Küresel iklim değişikliğine bağlı olarak gelişecek kuraklık, çölleşme, kara ve deniz buzullarının erimesi, deniz seviyesinin yükselmesi, iklim kuşaklarının ötelenmesi ve yüksek sıcaklıklara bağlı salgın hastalıkların ve zararlıların artması, dünya ölçeğinde sosyo-ekonomik sektörleri, ekolojik sistemleri ve insan hayatını doğrudan etkileyecek önemli değişikliklere yol açabilecektir. Ormanlar iklim değişikliğiyle mücadelede en önemli karasal karbon yutak alanlarını oluşturmaları nedeniyle büyük önem taşımaktadır. Ancak dünyada her yıl yaklaşık 13 milyon hektar orman alanının tahrip edilmesi önemli oranda emisyon artışına ve karbon stokunun azalmasına neden olmaktadır. Bu nedenle ormanların korunması ve geliştirilmesi, iklim değişikliği müzakerelerinin en önemli konuları arasında yer almaktadır.

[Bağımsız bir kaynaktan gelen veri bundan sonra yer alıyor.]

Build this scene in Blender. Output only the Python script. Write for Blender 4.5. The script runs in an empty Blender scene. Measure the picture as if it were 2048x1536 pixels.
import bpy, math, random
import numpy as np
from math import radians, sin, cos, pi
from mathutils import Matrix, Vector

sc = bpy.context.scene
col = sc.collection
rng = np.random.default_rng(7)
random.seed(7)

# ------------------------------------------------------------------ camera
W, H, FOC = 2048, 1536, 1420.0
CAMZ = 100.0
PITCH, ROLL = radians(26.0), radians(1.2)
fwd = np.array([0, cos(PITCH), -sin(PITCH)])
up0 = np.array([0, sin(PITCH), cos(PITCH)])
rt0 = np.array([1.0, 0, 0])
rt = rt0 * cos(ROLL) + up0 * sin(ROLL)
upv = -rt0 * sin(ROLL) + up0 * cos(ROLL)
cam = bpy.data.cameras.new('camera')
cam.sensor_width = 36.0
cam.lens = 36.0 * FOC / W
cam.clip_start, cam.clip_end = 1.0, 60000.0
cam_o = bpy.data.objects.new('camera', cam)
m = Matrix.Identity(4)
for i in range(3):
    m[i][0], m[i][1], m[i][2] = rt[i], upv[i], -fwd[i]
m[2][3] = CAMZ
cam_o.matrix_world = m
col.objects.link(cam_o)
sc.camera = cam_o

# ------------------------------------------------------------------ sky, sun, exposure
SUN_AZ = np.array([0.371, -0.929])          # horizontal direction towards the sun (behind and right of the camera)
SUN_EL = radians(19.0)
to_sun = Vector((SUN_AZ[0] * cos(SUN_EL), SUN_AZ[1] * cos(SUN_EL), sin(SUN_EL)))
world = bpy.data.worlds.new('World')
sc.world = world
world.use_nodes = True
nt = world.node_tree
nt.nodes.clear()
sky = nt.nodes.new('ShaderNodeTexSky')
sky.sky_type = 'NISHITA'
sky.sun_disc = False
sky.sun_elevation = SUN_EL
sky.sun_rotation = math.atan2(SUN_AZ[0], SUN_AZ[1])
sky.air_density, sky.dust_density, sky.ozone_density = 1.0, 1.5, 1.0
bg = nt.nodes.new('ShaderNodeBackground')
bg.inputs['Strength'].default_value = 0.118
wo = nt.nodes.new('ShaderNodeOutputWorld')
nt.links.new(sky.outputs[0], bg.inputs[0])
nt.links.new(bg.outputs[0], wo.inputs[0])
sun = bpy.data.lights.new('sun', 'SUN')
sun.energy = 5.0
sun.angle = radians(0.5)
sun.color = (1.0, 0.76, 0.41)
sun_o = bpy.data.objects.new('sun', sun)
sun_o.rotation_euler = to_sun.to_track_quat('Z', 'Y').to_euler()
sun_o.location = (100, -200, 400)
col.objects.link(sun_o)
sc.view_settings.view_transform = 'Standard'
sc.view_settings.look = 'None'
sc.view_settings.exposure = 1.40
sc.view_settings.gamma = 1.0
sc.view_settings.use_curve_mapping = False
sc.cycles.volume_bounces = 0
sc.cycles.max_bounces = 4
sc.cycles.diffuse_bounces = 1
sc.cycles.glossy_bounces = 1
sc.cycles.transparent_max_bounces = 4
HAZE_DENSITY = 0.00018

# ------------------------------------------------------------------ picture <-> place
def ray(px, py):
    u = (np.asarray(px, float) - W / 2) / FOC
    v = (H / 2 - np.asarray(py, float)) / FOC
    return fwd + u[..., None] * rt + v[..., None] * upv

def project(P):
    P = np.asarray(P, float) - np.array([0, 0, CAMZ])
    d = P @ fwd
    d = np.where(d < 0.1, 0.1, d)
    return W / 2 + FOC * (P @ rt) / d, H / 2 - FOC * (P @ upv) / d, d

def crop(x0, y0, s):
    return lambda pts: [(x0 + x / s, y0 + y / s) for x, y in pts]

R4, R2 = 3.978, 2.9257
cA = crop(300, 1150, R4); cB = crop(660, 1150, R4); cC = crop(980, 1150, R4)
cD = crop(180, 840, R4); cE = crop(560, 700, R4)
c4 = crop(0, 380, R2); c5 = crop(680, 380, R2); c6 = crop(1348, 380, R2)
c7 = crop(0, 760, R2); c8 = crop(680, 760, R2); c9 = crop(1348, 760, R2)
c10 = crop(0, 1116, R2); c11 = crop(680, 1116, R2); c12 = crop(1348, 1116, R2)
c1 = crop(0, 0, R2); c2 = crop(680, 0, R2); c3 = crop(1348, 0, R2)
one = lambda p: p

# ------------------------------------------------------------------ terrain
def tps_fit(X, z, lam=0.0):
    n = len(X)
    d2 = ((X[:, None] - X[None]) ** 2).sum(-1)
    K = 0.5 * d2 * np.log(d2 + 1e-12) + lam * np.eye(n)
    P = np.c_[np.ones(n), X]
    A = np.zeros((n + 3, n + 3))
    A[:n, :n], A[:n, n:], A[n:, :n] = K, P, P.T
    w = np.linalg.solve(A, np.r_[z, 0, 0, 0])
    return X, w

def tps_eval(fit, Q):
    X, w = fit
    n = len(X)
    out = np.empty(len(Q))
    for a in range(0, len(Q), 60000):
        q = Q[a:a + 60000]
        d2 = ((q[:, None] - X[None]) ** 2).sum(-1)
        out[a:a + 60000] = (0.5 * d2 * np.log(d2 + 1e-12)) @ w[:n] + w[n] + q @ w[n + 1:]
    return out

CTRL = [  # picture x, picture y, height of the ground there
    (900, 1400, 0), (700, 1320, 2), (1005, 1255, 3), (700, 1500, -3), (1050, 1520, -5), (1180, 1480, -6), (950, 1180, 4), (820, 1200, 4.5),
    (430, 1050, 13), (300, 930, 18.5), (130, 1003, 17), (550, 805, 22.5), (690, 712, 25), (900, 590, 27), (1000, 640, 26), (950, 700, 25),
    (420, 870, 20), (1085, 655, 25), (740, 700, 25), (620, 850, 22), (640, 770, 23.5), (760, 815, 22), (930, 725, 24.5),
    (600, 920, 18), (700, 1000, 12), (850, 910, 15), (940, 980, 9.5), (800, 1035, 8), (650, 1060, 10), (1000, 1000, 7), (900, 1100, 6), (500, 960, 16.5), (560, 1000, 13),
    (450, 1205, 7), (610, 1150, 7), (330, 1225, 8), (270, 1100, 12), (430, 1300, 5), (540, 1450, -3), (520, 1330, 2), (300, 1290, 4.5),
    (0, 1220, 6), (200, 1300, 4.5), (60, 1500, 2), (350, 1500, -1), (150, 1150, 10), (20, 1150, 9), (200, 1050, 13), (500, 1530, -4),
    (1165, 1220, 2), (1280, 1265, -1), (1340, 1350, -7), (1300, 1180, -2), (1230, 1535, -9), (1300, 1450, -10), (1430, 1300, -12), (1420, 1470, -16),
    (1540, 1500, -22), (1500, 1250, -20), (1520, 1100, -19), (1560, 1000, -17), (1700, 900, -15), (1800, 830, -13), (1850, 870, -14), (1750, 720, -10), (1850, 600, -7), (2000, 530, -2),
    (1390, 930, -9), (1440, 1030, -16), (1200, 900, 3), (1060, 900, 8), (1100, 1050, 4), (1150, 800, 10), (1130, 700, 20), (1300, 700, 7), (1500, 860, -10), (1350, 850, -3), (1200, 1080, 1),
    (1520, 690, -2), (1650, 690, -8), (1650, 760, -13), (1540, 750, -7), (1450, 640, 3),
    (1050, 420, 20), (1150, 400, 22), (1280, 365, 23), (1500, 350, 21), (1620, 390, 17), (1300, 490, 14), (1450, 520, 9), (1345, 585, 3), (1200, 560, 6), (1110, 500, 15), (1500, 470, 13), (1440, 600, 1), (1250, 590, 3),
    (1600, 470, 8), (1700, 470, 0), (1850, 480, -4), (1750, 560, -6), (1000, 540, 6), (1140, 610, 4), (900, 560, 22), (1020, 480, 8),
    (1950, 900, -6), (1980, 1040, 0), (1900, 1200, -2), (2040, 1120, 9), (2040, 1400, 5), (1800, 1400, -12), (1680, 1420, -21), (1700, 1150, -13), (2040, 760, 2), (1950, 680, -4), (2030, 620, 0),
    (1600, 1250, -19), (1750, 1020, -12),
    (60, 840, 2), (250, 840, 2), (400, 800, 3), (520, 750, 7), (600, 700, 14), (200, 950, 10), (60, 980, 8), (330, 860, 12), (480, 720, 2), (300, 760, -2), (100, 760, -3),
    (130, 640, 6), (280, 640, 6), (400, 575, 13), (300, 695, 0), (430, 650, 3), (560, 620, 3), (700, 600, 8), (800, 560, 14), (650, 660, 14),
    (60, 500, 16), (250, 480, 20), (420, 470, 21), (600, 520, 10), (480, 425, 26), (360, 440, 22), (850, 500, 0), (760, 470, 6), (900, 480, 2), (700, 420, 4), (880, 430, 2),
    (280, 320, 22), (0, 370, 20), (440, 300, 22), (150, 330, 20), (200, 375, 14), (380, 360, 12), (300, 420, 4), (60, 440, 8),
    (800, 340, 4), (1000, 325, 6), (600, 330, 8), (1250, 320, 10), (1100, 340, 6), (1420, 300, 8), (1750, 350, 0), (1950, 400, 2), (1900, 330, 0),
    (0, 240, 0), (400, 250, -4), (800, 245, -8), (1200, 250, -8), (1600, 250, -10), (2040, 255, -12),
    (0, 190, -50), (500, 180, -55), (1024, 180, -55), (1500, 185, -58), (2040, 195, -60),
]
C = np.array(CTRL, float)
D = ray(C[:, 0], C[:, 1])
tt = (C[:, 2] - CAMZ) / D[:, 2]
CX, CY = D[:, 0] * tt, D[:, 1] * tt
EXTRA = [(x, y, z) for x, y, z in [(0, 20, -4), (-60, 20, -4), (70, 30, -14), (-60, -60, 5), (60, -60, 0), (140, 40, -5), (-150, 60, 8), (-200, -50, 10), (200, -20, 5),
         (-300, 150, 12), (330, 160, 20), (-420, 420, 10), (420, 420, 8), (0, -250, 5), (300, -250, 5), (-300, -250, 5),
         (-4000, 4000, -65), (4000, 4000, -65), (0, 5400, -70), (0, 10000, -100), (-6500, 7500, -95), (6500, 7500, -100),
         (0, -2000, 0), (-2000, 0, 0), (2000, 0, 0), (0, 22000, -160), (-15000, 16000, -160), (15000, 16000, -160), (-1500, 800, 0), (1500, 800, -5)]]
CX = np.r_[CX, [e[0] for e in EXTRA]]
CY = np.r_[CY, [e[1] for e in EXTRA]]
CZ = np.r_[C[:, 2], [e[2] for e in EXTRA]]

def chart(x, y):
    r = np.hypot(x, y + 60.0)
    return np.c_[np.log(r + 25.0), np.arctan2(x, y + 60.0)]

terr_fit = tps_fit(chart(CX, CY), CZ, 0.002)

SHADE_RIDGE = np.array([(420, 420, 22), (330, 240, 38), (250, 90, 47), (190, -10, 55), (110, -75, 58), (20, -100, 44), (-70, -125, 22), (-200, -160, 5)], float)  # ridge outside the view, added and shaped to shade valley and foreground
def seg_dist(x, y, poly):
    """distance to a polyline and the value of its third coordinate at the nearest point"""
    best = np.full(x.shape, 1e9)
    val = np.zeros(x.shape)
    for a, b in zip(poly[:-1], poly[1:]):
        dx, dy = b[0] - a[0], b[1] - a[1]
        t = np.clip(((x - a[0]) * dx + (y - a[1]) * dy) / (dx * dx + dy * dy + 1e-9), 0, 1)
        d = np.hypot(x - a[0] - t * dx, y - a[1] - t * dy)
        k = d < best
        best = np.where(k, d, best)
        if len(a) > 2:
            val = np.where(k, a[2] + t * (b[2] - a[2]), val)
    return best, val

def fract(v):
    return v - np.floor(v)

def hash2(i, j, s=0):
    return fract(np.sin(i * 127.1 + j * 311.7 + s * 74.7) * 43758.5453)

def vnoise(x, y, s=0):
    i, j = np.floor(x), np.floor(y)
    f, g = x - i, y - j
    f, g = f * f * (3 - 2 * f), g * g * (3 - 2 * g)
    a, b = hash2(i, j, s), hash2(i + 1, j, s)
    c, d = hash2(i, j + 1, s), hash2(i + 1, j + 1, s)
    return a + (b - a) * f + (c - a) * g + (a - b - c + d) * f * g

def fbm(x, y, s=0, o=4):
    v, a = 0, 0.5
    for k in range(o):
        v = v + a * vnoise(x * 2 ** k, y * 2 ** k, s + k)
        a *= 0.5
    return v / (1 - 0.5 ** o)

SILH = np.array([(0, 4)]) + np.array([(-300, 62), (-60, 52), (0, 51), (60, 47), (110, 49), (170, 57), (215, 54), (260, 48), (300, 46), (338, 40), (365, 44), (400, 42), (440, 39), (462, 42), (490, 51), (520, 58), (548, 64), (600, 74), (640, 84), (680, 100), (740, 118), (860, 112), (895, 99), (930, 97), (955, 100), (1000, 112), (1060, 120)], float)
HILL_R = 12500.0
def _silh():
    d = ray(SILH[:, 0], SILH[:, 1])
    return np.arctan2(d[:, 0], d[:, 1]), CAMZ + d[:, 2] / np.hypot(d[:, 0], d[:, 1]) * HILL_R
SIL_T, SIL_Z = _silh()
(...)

Dünyada olduğu gibi ülkemizde ormanları tehdit eden en önemli etkenlerden birisi orman yangınlarıdır. Akdeniz coğrafyası ve iklim kuşağında yer alan ülkemiz ormanları, özellikle yaz aylarında yoğun bir yangın tehdidi altında bulunmakta ve her yıl çıkan çeşitli sayıda orman yangını sonucu önemli miktarda orman alanı zarar görmektedir. Yangın rejimini etkileyen iklim değişikliği, dünyadaki yanan alan ve yangın yoğunluğundaki/şiddetindeki artışın olası nedeni olarak, ekosistemler üzerinde önemli bir etkiye sahip olabilmektedir.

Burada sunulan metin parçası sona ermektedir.